[Stated problem]
Copy each line below exactly and leave the pictures out.

[Given material]

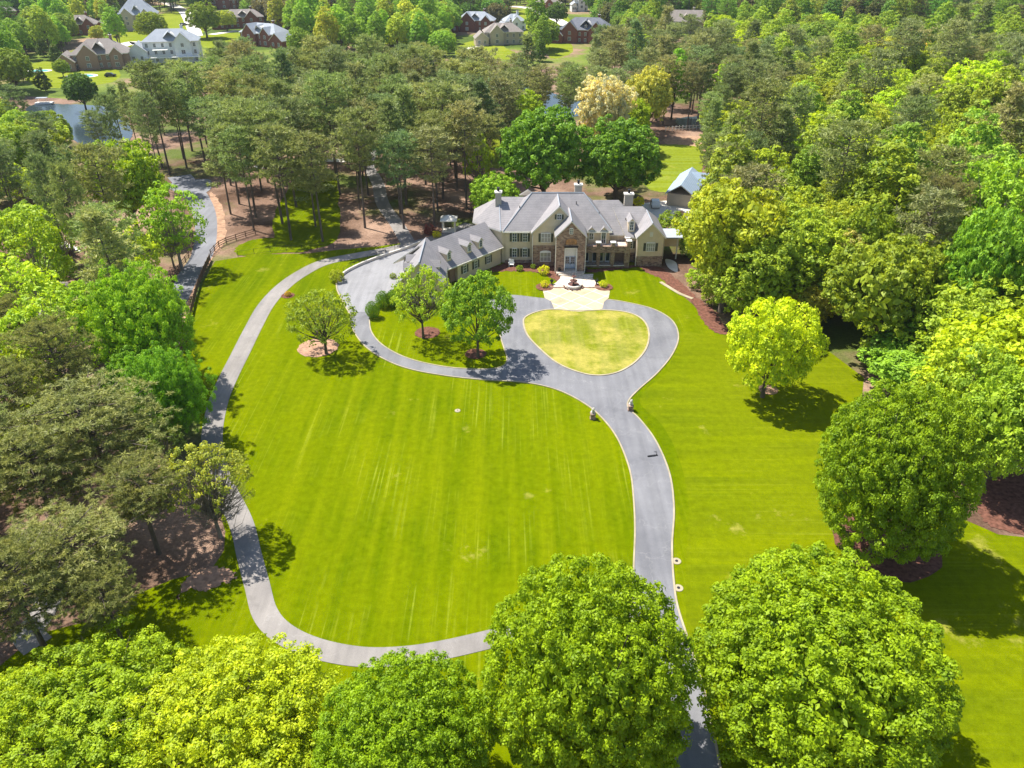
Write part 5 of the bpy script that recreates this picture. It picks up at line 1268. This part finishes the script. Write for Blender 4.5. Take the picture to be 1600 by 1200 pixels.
for i in range(11):
    tree_px('cone', 334 + i * 5.2, 66 + i * 1.1, 2.4, 'green', 'small conical cypress in the row beside the far lawn, ' + 'first second third fourth fifth sixth seventh eighth ninth tenth eleventh'.split()[i] + ' from the left', group='cypress row by the far lawn', cat='tree')
print('SCATTER', SC, NTREE, len(placed))

# --- far woods beyond the countable trees: one object
def far_woods():
    r = random.Random(77); pts = []; tint = []; idx = []; rot = []; scl = []
    cols = [(.25, .42, .06), (.19, .35, .06), (.29, .44, .05), (.19, .22, .09), (.22, .21, .10), (.37, .44, .07), (.17, .36, .07)]
    bands = [[G(-200, 60), G(960, 66), G(1300, 74), G(1800, 92), G(2000, 40), G(1700, -20), G(-100, -20), G(-300, 20)]]
    q = [Vector((p.x, p.y, 0)) for p in (Vector((-420, 425, 0)), Vector((60, 470, 0)), Vector((250, 400, 0)), Vector((420, 330, 0)), Vector((900, 1150, 0)), Vector((-900, 1150, 0)))]
    g = {}
    for _ in range(60000):
        y = 330 + 820 * r.random() ** 1.1; x = r.uniform(-.78, .78) * y
        if not inside(q, x, y) or not clear(x, y): continue
        d = 8.5 + (y - 400) * .008
        if y < 560 and not far_enough(x, y, d): continue
        k = (int(x // 14), int(y // 14)); ok = True
        for i in (-1, 0, 1):
            for j in (-1, 0, 1):
                for a, b_ in g.get((k[0] + i, k[1] + j), ()):
                    if (a - x) ** 2 + (b_ - y) ** 2 < d * d: ok = False
        if not ok: continue
        g.setdefault(k, []).append((x, y)); pts.append((x, y, 0)); c = r.choice(cols); f = r.uniform(.8, 1.2)
        tint.append((c[0] * f, c[1] * f, c[2] * f)); idx.append(r.randrange(6)); rot.append(r.uniform(0, 6.28)); scl.append(r.uniform(.9, 1.35))
    me = bpy.data.meshes.new('far_woods'); me.from_pydata(pts, [], [])
    a = me.attributes.new('tcol', 'FLOAT_VECTOR', 'POINT'); a.data.foreach_set('vector', np.array(tint, np.float32).ravel())
    for nme, arr, ty in (('pick', idx, 'INT'), ('rot', rot, 'FLOAT'), ('scl', scl, 'FLOAT')):
        a = me.attributes.new(nme, ty, 'POINT'); a.data.foreach_set('value', arr)
    o = bpy.data.objects.new('far_woods', me); COL.objects.link(o)
    kind(o, 'stuff'); o['label'] = 'far mixed woods filling the top of the view beyond the houses'; o['category'] = 'woods'
    ng = bpy.data.node_groups.new('far woods', 'GeometryNodeTree')
    ng.interface.new_socket('Geometry', in_out='INPUT', socket_type='NodeSocketGeometry'); ng.interface.new_socket('Geometry', in_out='OUTPUT', socket_type='NodeSocketGeometry')
    gi = ng.nodes.new('NodeGroupInput'); go = ng.nodes.new('NodeGroupOutput')
    g2i = ng.nodes.new('GeometryNodeGeometryToInstance')
    # trees standing in the woods serve as the pattern: (crown, trunk) pairs
    pat = []
    for pfx, want in (('tall', 2), ('lobed', 2), ('pine', 2)):
        for i in range(want): pat.append(P[pfx][i])
    src = {}
    for ob in COL.objects:
        if ob.type == 'MESH': src.setdefault(ob.data.name, ob)
    for cm, tm, *_ in reversed(pat):
        j = ng.nodes.new('GeometryNodeJoinGeometry')
        for m_ in (cm, tm):
            oi = ng.nodes.new('GeometryNodeObjectInfo'); oi.transform_space = 'ORIGINAL'; oi.inputs['Object'].default_value = src[m_.name]
            ng.links.new(oi.outputs['Geometry'], j.inputs[0])
        gi1 = ng.nodes.new('GeometryNodeGeometryToInstance'); ng.links.new(j.outputs[0], gi1.inputs[0]); ng.links.new(gi1.outputs[0], g2i.inputs[0]) if False else None
        src.setdefault('_j', []).append(j)
    jj = ng.nodes.new('GeometryNodeJoinGeometry')
    for j in src['_j']:
        gt = ng.nodes.new('GeometryNodeGeometryToInstance'); ng.links.new(j.outputs[0], gt.inputs[0]); ng.links.new(gt.outputs[0], jj.inputs[0])
    ip = ng.nodes.new('GeometryNodeInstanceOnPoints'); ip.inputs['Pick Instance'].default_value = True
    def attr(nm, ty):
        n = ng.nodes.new('GeometryNodeInputNamedAttribute'); n.data_type = ty; n.inputs['Name'].default_value = nm; return [x for x in n.outputs if x.enabled][0]
    cx = ng.nodes.new('ShaderNodeCombineXYZ'); ng.links.new(attr('rot', 'FLOAT'), cx.inputs[2])
    e2r = ng.nodes.new('FunctionNodeEulerToRotation'); ng.links.new(cx.outputs[0], e2r.inputs[0])
    ng.links.new(gi.outputs[0], ip.inputs['Points']); ng.links.new(jj.outputs[0], ip.inputs['Instance'])
    ng.links.new(attr('pick', 'INT'), ip.inputs['Instance Index']); ng.links.new(e2r.outputs[0], ip.inputs['Rotation']); ng.links.new(attr('scl', 'FLOAT'), ip.inputs['Scale'])
    ng.links.new(ip.outputs[0], go.inputs[0])
    md = o.modifiers.new('woods', 'NODES'); md.node_group = ng
    print('FARWOODS', len(pts))
far_woods()
from collections import Counter
print('NAMES', Counter(o.name.split('.')[0] for o in COL.objects if o.type == 'EMPTY').most_common(8))

# ------------------------------------------------------------------ the air
def haze():
    mz = bpy.data.materials.new('haze'); mz.use_nodes = True; t = mz.node_tree; t.nodes.clear()
    o = t.nodes.new('ShaderNodeOutputMaterial'); v = t.nodes.new('ShaderNodeVolumePrincipled')
    v.inputs['Color'].default_value = (0.80, 0.90, 1.0, 1); v.inputs['Density'].default_value = 0.00007; v.inputs['Anisotropy'].default_value = 0.3
    t.links.new(v.outputs[0], o.inputs['Volume'])
    b = MB(); b.box(-1480, 1480, -50, 2150, -1.0, 62.0); h = b.obj('haze', mz); kind(h, 'stuff')
haze()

[Task solution]
Write part 5 of the bpy script that recreates this picture. It picks up at line 1268. This part finishes the script. Write for Blender 4.5. Take the picture to be 1600 by 1200 pixels.
for i in range(11):
    tree_px('cone', 334 + i * 5.2, 66 + i * 1.1, 2.4, 'green', 'small conical cypress in the row beside the far lawn, ' + 'first second third fourth fifth sixth seventh eighth ninth tenth eleventh'.split()[i] + ' from the left', group='cypress row by the far lawn', cat='tree')
print('SCATTER', SC, NTREE, len(placed))

# --- far woods beyond the countable trees: one object
def far_woods():
    r = random.Random(77); pts = []; tint = []; idx = []; rot = []; scl = []
    cols = [(.25, .42, .06), (.19, .35, .06), (.29, .44, .05), (.19, .22, .09), (.22, .21, .10), (.37, .44, .07), (.17, .36, .07)]
    bands = [[G(-200, 60), G(960, 66), G(1300, 74), G(1800, 92), G(2000, 40), G(1700, -20), G(-100, -20), G(-300, 20)]]
    q = [Vector((p.x, p.y, 0)) for p in (Vector((-420, 425, 0)), Vector((60, 470, 0)), Vector((250, 400, 0)), Vector((420, 330, 0)), Vector((900, 1150, 0)), Vector((-900, 1150, 0)))]
    g = {}
    for _ in range(60000):
        y = 330 + 820 * r.random() ** 1.1; x = r.uniform(-.78, .78) * y
        if not inside(q, x, y) or not clear(x, y): continue
        d = 8.5 + (y - 400) * .008
        if y < 560 and not far_enough(x, y, d): continue
        k = (int(x // 14), int(y // 14)); ok = True
        for i in (-1, 0, 1):
            for j in (-1, 0, 1):
                for a, b_ in g.get((k[0] + i, k[1] + j), ()):
                    if (a - x) ** 2 + (b_ - y) ** 2 < d * d: ok = False
        if not ok: continue
        g.setdefault(k, []).append((x, y)); pts.append((x, y, 0)); c = r.choice(cols); f = r.uniform(.8, 1.2)
        tint.append((c[0] * f, c[1] * f, c[2] * f)); idx.append(r.randrange(6)); rot.append(r.uniform(0, 6.28)); scl.append(r.uniform(.9, 1.35))
    me = bpy.data.meshes.new('far_woods'); me.from_pydata(pts, [], [])
    a = me.attributes.new('tcol', 'FLOAT_VECTOR', 'POINT'); a.data.foreach_set('vector', np.array(tint, np.float32).ravel())
    for nme, arr, ty in (('pick', idx, 'INT'), ('rot', rot, 'FLOAT'), ('scl', scl, 'FLOAT')):
        a = me.attributes.new(nme, ty, 'POINT'); a.data.foreach_set('value', arr)
    o = bpy.data.objects.new('far_woods', me); COL.objects.link(o)
    kind(o, 'stuff'); o['label'] = 'far mixed woods filling the top of the view beyond the houses'; o['category'] = 'woods'
    ng = bpy.data.node_groups.new('far woods', 'GeometryNodeTree')
    ng.interface.new_socket('Geometry', in_out='INPUT', socket_type='NodeSocketGeometry'); ng.interface.new_socket('Geometry', in_out='OUTPUT', socket_type='NodeSocketGeometry')
    gi = ng.nodes.new('NodeGroupInput'); go = ng.nodes.new('NodeGroupOutput')
    g2i = ng.nodes.new('GeometryNodeGeometryToInstance')
    # trees standing in the woods serve as the pattern: (crown, trunk) pairs
    pat = []
    for pfx, want in (('tall', 2), ('lobed', 2), ('pine', 2)):
        for i in range(want): pat.append(P[pfx][i])
    src = {}
    for ob in COL.objects:
        if ob.type == 'MESH': src.setdefault(ob.data.name, ob)
    for cm, tm, *_ in reversed(pat):
        j = ng.nodes.new('GeometryNodeJoinGeometry')
        for m_ in (cm, tm):
            oi = ng.nodes.new('GeometryNodeObjectInfo'); oi.transform_space = 'ORIGINAL'; oi.inputs['Object'].default_value = src[m_.name]
            ng.links.new(oi.outputs['Geometry'], j.inputs[0])
        gi1 = ng.nodes.new('GeometryNodeGeometryToInstance'); ng.links.new(j.outputs[0], gi1.inputs[0]); ng.links.new(gi1.outputs[0], g2i.inputs[0]) if False else None
        src.setdefault('_j', []).append(j)
    jj = ng.nodes.new('GeometryNodeJoinGeometry')
    for j in src['_j']:
        gt = ng.nodes.new('GeometryNodeGeometryToInstance'); ng.links.new(j.outputs[0], gt.inputs[0]); ng.links.new(gt.outputs[0], jj.inputs[0])
    ip = ng.nodes.new('GeometryNodeInstanceOnPoints'); ip.inputs['Pick Instance'].default_value = True
    def attr(nm, ty):
        n = ng.nodes.new('GeometryNodeInputNamedAttribute'); n.data_type = ty; n.inputs['Name'].default_value = nm; return [x for x in n.outputs if x.enabled][0]
    cx = ng.nodes.new('ShaderNodeCombineXYZ'); ng.links.new(attr('rot', 'FLOAT'), cx.inputs[2])
    e2r = ng.nodes.new('FunctionNodeEulerToRotation'); ng.links.new(cx.outputs[0], e2r.inputs[0])
    ng.links.new(gi.outputs[0], ip.inputs['Points']); ng.links.new(jj.outputs[0], ip.inputs['Instance'])
    ng.links.new(attr('pick', 'INT'), ip.inputs['Instance Index']); ng.links.new(e2r.outputs[0], ip.inputs['Rotation']); ng.links.new(attr('scl', 'FLOAT'), ip.inputs['Scale'])
    ng.links.new(ip.outputs[0], go.inputs[0])
    md = o.modifiers.new('woods', 'NODES'); md.node_group = ng
    print('FARWOODS', len(pts))
far_woods()
from collections import Counter
print('NAMES', Counter(o.name.split('.')[0] for o in COL.objects if o.type == 'EMPTY').most_common(8))

# ------------------------------------------------------------------ the air
def haze():
    mz = bpy.data.materials.new('haze'); mz.use_nodes = True; t = mz.node_tree; t.nodes.clear()
    o = t.nodes.new('ShaderNodeOutputMaterial'); v = t.nodes.new('ShaderNodeVolumePrincipled')
    v.inputs['Color'].default_value = (0.80, 0.90, 1.0, 1); v.inputs['Density'].default_value = 0.00007; v.inputs['Anisotropy'].default_value = 0.3
    t.links.new(v.outputs[0], o.inputs['Volume'])
    b = MB(); b.box(-1480, 1480, -50, 2150, -1.0, 62.0); h = b.obj('haze', mz); kind(h, 'stuff')
haze()